▸ Material provided:
────────────────────────────────────────

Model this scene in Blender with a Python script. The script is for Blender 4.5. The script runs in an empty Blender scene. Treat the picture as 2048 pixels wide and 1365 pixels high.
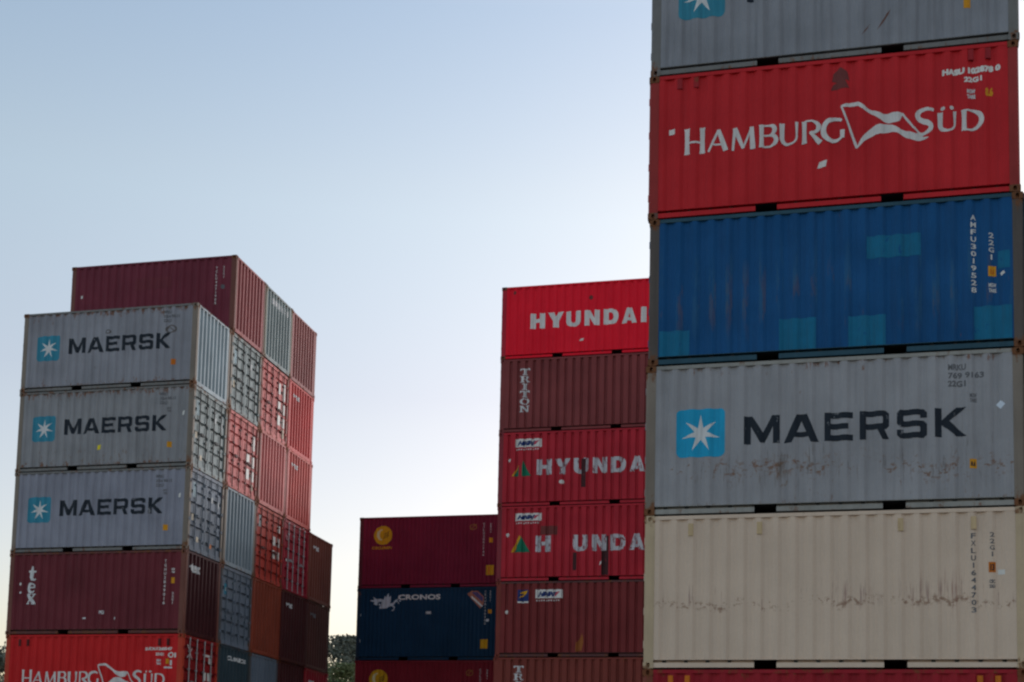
import bpy, bmesh, math, random
from mathutils import Matrix, Vector
from mathutils.geometry import tessellate_polygon
random.seed(7)
SC = bpy.context.scene
COL = SC.collection
R = math.radians

# ------------------------------------------------------------------ camera
YAW, PITCH, ROLL, FPX, PPY = 0.2253, 0.0953, 0.0226, 2596.5, 1354.5
cam_d = bpy.data.cameras.new('camera'); cam = bpy.data.objects.new('camera', cam_d); COL.objects.link(cam)
cy, sy = math.cos(YAW), math.sin(YAW)
fw, rt, up = Vector((-sy, cy, 0)), Vector((cy, sy, 0)), Vector((0, 0, 1))
c_, s_ = math.cos(PITCH), math.sin(PITCH)
fw2, up2 = c_*fw + s_*up, c_*up - s_*fw
c_, s_ = math.cos(ROLL), math.sin(ROLL)
rt3, up3 = c_*rt + s_*up2, c_*up2 - s_*rt
cam.matrix_world = Matrix(((rt3.x, up3.x, -fw2.x, 0), (rt3.y, up3.y, -fw2.y, 0), (rt3.z, up3.z, -fw2.z, 0.348), (0, 0, 0, 1)))
cam_d.sensor_fit = 'HORIZONTAL'; cam_d.sensor_width = 36
cam_d.lens = FPX/2048*36
cam_d.shift_y = (PPY - 682.5)/2048
cam_d.clip_start = .1; cam_d.clip_end = 6000
SC.camera = cam

# ------------------------------------------------------------------ light
SUN_EL, SUN_AZ = R(6.0), R(35)        # azimuth from +Y towards +X: the sun has sunk behind the stacks
SUN_POWER, SUN_ANGLE = 0.62, 24
SKY = 0.12
EXPO = 2.0
W_ = bpy.data.worlds.new('World'); SC.world = W_; W_.use_nodes = True
wn, wl = W_.node_tree.nodes, W_.node_tree.links
bg = wn['Background']
sk = wn.new('ShaderNodeTexSky'); sk.sky_type = 'NISHITA'; sk.sun_disc = False
sk.sun_elevation = SUN_EL; sk.sun_rotation = SUN_AZ
sk.altitude = 0; sk.air_density = 1.0; sk.dust_density = 2.0; sk.ozone_density = 1.0
tc = wn.new('ShaderNodeTexCoord'); sx_ = wn.new('ShaderNodeSeparateXYZ'); wl.new(tc.outputs['Generated'], sx_.inputs[0])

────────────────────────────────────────

▸ Task objective: Write the listing out a second time exactly, dropping all images.

▸ Answer in full:
Model this scene in Blender with a Python script. The script is for Blender 4.5. The script runs in an empty Blender scene. Treat the picture as 2048 pixels wide and 1365 pixels high.
import bpy, bmesh, math, random
from mathutils import Matrix, Vector
from mathutils.geometry import tessellate_polygon
random.seed(7)
SC = bpy.context.scene
COL = SC.collection
R = math.radians

# ------------------------------------------------------------------ camera
YAW, PITCH, ROLL, FPX, PPY = 0.2253, 0.0953, 0.0226, 2596.5, 1354.5
cam_d = bpy.data.cameras.new('camera'); cam = bpy.data.objects.new('camera', cam_d); COL.objects.link(cam)
cy, sy = math.cos(YAW), math.sin(YAW)
fw, rt, up = Vector((-sy, cy, 0)), Vector((cy, sy, 0)), Vector((0, 0, 1))
c_, s_ = math.cos(PITCH), math.sin(PITCH)
fw2, up2 = c_*fw + s_*up, c_*up - s_*fw
c_, s_ = math.cos(ROLL), math.sin(ROLL)
rt3, up3 = c_*rt + s_*up2, c_*up2 - s_*rt
cam.matrix_world = Matrix(((rt3.x, up3.x, -fw2.x, 0), (rt3.y, up3.y, -fw2.y, 0), (rt3.z, up3.z, -fw2.z, 0.348), (0, 0, 0, 1)))
cam_d.sensor_fit = 'HORIZONTAL'; cam_d.sensor_width = 36
cam_d.lens = FPX/2048*36
cam_d.shift_y = (PPY - 682.5)/2048
cam_d.clip_start = .1; cam_d.clip_end = 6000
SC.camera = cam

# ------------------------------------------------------------------ light
SUN_EL, SUN_AZ = R(6.0), R(35)        # azimuth from +Y towards +X: the sun has sunk behind the stacks
SUN_POWER, SUN_ANGLE = 0.62, 24
SKY = 0.12
EXPO = 2.0
W_ = bpy.data.worlds.new('World'); SC.world = W_; W_.use_nodes = True
wn, wl = W_.node_tree.nodes, W_.node_tree.links
bg = wn['Background']
sk = wn.new('ShaderNodeTexSky'); sk.sky_type = 'NISHITA'; sk.sun_disc = False
sk.sun_elevation = SUN_EL; sk.sun_rotation = SUN_AZ
sk.altitude = 0; sk.air_density = 1.0; sk.dust_density = 2.0; sk.ozone_density = 1.0
tc = wn.new('ShaderNodeTexCoord'); sx_ = wn.new('ShaderNodeSeparateXYZ'); wl.new(tc.outputs['Generated'], sx_.inputs[0])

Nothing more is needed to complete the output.